Role of roughness on the hydrodynamic homogeneous base state of inelastic spheres

TL;DR

This paper investigates how surface roughness influences the relaxation dynamics and velocity correlations in a gas of inelastic rough spheres, revealing that roughness significantly affects the approach to hydrodynamics and velocity distribution distortions.

Contribution

It provides a detailed analysis of the impact of roughness on relaxation times and velocity correlations using a Grad-like solution and simulations, highlighting the role of roughness in non-Maxwellian behavior.

Findings

Relaxation time is largely unaffected by inelasticity but increases with decreasing roughness.

Velocity correlations are accurately described at all times.
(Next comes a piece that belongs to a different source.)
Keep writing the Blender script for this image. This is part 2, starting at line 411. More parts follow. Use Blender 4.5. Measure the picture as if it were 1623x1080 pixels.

Roughness can induce significant deviations from Maxwellian velocity distributions.

Abstract

A gas of inelastic rough spheres admits a spatially homogeneous base state which turns into a hydrodynamic state after a finite relaxation time. We show that this relaxation time is hardly dependent on the degree of inelasticity but increases dramatically with decreasing roughness. An accurate description of translational-rotational velocity correlations at all times is also provided. At a given inelasticity, the roughness parameter can be tuned to produce a huge distortion from the Maxwellian distribution function. The results are obtained from a Grad-like solution of the Boltzmann-Enskog equation complemented by Monte Carlo and molecular dynamics simulations.